In its continuing battle with Fisk University, Nashville, over the fate of its Stieglitz Collection, the Georgia O’Keeffe Museum, Santa Fe, filed papers in Davidson County Chancery Court on Monday that challenge, largely on procedural grounds, Fisk’s latest request for permission to sell a half-share in the 101 works to Alice Walton‘s Crystal Bridges Museum for $30 million.
Saul Cohen, the O’Keeffe Museum’s board president, told me yesterday by phone that his museum’s court filing argues that Fisk can’t seek this permission in the manner that it has chosen—by amending its previous request for permission to sell one work, O’Keeffe’s “Radiator Building,” for $7.5 million to the O’Keeffe Museum (which would, in turn, have allowed Fisk to sell a Marsden Hartley on the open market).
That case, he said, has been decided and is finished. (The judge on Sept.10 nixed the Fisk/O’Keeffe Museum agreement.) To get permission to enter into a different agreement, Fisk needs to initiate a new case, rather than trying to amend the old one, the O’Keeffe Museum argues.

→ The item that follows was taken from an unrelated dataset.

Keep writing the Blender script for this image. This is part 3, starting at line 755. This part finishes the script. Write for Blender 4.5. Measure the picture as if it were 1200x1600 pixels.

Similarly, in papers filed Monday by his office, Tennessee Attorney General Robert Cooper voiced some procedural objections. While not yet giving his opinion of the agreement between Fisk and Crystal Bridges, Cooper argues:
Fisk’s proposed amended complaint seeks new relief…which has not been the subject of discovery in this case. The Attorney General believes that discovery should not be limited to financial issues [as Fisk desires], but rather should be open to all issues relevant to the petition for relief…, so that the Attorney General can pursue discovery necessary to comply with his statutory duty to represent the interest of the people of the State of Tennessee in this charitable gift.
The elephant in the courtroom is Cohen’s vow to play hardball if the case continues: Rather than allow Crystal Bridges to purchase a half-share in the collection, in violation of O’Keeffe’s written instructions prohibiting sales, he told me that the O’Keeffe Museum would argue that it should receive the entire collection. Having been given the remaining assets of the O’Keeffe Foundation, the Santa Fe museum became O’Keeffe’s “successor in interest” last year, and would be line to receive the Stieglitz Collection if the conditions of her gift were violated, Cohen asserts.
Meanwhile, as Fisk’s court filings show, the university has a miniscule endowment and is teetering on the brink of financial disaster—a much more dire situation than that of Randolph College, which is selling four works from its Maier Museum for financial reasons.